Monday, August 23, 2010

More on the multi-model mean

Well the mystery surrounding the origins of this equation has been at least partially resolved. It is clearly presented in Stephenson and Doblas-Reyes "Statistical methods for interpreting Monte Carlo ensemble forecasts" Tellus 2000 (as the first author pointed out to me last week), who attribute the result to Epstein 1969 and Leith 1974. The attribution seems a little unclear to me, as these earlier papers both present a large number of equations relating to the evolution of forecast ensembles of specific systems, whereas this identity is fully general irrespective of the ensemble generation. However it is not in doubt that it is well known by lots of people and dates to the origins of ensemble methods in weather prediction, even though it has perhaps been subsequently forgotten by some (and apparently never known in climate science, or indeed numerous other fields).


MikeCoombes said...

I was wondering if I drew the right conclusion from the post on the Multi-Model Mean (MMM) and if the following might illustrate your point better. Take the models and the observations and arbitrarily choose one of the model results.

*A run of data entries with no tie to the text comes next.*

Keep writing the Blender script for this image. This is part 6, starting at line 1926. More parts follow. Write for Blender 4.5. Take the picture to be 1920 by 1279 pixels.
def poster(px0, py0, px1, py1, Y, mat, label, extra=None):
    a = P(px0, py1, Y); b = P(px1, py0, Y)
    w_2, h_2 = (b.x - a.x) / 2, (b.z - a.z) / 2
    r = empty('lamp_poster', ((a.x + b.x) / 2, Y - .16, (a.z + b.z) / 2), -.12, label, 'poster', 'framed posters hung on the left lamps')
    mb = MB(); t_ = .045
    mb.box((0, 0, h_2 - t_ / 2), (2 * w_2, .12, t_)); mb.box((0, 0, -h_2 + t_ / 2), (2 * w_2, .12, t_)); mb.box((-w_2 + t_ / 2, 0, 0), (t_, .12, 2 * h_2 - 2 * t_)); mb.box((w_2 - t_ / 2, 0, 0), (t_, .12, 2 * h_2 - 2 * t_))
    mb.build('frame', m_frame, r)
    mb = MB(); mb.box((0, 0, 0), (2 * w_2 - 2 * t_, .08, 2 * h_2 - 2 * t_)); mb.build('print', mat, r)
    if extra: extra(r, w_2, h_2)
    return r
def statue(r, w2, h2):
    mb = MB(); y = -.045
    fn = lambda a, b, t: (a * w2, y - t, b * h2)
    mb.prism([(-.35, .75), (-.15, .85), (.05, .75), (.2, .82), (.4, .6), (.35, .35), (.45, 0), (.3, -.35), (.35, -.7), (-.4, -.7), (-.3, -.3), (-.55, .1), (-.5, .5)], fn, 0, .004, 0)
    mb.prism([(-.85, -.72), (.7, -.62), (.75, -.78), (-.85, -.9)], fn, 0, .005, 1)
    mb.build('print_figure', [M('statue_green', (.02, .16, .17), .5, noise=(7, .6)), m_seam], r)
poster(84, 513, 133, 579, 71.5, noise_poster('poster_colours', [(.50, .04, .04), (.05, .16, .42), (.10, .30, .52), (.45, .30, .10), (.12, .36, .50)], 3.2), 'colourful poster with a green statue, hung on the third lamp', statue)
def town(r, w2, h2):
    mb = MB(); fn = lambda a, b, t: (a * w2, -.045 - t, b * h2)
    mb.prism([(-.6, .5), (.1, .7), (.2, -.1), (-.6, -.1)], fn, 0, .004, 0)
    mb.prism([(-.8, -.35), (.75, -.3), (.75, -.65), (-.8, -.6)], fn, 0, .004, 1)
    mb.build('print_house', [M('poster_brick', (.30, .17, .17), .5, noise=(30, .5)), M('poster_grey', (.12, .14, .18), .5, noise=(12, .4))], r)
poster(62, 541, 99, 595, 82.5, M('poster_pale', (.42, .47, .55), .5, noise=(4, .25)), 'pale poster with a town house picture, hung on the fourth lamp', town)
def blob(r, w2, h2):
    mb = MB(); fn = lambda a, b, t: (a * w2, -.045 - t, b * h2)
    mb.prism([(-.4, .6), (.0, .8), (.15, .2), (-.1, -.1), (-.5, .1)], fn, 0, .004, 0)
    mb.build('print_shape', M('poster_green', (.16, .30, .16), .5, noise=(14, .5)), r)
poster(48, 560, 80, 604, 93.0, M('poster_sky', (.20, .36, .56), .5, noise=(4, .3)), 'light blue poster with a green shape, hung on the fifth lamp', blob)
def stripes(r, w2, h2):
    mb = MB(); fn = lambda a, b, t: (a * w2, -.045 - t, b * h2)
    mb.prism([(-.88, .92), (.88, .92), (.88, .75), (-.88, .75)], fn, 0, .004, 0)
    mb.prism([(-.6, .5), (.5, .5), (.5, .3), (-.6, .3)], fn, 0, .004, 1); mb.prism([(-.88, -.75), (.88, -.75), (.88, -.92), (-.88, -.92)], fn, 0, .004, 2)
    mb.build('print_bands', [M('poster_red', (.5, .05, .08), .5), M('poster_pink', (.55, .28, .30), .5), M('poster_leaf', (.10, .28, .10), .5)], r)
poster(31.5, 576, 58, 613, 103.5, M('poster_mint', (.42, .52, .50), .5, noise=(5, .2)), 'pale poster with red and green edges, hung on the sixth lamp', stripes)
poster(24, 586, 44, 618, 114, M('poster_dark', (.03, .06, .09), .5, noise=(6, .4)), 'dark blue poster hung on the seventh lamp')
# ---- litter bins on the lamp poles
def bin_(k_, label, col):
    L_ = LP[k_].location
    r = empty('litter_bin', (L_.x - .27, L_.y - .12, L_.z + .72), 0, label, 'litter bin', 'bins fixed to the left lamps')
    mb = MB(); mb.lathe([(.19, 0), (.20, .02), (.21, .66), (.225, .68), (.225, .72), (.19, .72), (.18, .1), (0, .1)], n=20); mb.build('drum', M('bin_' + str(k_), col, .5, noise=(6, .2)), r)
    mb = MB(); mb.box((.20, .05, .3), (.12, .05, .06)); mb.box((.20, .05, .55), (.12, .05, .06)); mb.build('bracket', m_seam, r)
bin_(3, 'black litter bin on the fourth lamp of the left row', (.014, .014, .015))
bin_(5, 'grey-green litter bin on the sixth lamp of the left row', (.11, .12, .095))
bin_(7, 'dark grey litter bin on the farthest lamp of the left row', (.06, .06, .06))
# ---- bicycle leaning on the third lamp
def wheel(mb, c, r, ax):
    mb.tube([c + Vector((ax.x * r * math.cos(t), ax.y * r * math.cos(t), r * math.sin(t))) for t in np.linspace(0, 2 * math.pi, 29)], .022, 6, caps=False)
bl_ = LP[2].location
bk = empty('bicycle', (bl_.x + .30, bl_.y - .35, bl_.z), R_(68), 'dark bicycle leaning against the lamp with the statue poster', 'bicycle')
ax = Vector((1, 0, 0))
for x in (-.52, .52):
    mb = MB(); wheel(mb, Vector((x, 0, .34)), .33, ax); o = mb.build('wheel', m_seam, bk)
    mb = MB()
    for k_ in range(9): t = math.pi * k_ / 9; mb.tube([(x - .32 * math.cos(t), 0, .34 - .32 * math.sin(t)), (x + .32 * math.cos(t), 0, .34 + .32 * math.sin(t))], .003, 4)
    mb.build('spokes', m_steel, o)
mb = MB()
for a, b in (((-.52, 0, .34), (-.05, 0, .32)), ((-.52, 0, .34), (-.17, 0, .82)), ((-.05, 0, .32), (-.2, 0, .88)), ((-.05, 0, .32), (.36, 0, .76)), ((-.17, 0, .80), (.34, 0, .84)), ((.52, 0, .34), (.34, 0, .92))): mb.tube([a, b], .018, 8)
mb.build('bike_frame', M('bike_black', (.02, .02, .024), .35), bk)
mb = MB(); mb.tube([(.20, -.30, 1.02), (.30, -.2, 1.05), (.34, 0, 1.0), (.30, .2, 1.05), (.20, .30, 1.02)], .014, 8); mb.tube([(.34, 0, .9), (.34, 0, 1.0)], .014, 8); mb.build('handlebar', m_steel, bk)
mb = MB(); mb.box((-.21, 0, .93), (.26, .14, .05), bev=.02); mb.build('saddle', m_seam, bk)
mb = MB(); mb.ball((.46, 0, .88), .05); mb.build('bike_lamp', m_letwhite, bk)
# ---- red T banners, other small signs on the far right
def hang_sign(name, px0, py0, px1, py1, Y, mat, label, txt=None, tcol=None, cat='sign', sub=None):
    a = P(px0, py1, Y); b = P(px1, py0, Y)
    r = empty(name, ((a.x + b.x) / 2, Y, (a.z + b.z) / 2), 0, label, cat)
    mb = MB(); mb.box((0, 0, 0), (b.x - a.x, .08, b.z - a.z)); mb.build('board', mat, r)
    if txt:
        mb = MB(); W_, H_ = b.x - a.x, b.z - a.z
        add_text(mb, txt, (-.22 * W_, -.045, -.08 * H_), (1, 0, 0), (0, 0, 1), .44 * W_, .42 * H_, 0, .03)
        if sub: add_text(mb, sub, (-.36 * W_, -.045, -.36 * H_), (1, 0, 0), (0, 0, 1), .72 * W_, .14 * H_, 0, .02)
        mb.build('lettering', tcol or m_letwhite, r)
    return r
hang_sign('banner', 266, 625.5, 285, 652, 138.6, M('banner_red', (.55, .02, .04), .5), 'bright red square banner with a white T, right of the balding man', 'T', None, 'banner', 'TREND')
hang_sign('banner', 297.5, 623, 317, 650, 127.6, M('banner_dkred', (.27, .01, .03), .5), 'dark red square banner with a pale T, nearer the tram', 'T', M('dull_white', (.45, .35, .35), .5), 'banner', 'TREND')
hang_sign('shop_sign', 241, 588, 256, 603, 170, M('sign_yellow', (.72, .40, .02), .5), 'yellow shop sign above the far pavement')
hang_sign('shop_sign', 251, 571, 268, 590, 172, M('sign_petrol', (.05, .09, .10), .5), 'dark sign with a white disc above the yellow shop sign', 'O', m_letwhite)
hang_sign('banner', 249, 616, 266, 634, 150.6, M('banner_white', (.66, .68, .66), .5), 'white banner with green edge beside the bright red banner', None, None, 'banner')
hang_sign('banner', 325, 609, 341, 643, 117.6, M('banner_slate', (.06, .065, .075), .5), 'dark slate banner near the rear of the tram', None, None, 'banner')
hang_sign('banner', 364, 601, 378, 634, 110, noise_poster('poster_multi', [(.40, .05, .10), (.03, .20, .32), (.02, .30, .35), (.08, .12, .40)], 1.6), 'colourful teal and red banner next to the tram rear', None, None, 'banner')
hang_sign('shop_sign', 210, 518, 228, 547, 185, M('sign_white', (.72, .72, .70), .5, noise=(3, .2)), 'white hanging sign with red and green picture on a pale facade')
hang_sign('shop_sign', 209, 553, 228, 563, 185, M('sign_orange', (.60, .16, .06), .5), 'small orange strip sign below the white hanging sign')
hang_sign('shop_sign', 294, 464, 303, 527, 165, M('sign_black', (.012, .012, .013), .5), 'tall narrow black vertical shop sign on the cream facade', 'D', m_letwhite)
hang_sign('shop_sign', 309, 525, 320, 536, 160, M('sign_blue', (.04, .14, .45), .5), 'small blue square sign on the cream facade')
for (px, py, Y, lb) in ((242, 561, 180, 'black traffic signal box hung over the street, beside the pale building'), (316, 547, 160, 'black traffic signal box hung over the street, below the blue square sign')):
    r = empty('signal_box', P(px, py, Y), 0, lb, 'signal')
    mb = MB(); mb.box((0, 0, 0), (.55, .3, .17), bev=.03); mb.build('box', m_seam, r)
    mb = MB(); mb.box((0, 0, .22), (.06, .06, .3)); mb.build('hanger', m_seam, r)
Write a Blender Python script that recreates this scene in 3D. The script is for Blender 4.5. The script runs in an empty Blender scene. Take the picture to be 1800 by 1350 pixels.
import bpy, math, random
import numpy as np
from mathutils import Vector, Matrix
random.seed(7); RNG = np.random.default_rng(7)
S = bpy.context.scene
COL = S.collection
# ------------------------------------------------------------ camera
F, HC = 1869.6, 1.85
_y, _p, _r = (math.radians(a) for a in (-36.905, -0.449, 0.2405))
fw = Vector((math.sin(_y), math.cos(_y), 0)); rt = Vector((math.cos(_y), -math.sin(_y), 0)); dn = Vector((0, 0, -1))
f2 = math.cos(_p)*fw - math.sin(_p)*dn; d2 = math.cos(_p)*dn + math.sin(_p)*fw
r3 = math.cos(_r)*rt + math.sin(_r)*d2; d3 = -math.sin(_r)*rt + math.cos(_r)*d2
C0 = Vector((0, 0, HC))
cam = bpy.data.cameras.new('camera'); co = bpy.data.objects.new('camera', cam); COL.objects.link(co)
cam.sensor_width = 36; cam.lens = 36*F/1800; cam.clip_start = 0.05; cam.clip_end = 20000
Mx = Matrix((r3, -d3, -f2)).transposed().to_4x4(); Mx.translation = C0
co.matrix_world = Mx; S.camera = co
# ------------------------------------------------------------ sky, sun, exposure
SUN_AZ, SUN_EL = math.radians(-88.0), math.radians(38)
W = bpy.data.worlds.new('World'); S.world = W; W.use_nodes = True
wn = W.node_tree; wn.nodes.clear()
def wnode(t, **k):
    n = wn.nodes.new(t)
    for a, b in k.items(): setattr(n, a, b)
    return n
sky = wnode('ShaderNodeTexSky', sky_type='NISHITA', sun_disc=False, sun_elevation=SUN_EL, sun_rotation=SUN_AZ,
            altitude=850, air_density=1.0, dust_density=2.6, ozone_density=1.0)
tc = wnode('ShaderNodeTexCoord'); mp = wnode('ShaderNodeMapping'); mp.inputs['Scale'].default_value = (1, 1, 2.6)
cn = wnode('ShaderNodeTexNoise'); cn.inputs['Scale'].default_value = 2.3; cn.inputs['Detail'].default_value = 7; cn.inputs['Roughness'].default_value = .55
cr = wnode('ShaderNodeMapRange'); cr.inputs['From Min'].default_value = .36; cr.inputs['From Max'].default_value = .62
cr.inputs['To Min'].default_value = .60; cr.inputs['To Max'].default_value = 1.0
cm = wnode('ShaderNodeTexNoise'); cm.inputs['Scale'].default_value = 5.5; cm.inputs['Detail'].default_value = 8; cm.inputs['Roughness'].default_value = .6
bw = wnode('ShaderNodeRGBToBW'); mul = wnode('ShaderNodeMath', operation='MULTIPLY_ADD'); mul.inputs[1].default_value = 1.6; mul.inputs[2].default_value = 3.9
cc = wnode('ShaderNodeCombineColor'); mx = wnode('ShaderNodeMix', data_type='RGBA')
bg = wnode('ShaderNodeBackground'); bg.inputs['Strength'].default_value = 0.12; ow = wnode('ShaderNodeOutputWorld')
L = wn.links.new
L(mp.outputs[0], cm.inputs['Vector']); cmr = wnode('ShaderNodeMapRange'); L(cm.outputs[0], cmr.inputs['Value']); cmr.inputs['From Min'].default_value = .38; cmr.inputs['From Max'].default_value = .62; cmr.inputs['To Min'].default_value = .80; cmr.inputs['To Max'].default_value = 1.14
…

Take the multi-model mean of the rest of models and the observations. See how that new MMM compares to the new "truth", the model results that were held back. The comparison should be as good as that of the original MMM to the observations if I read your posts correctly.

James Annan said...

Yes, that's correct, I think. Of course this idea is a bit of an approximation, it will depend exactly what you use as the observations.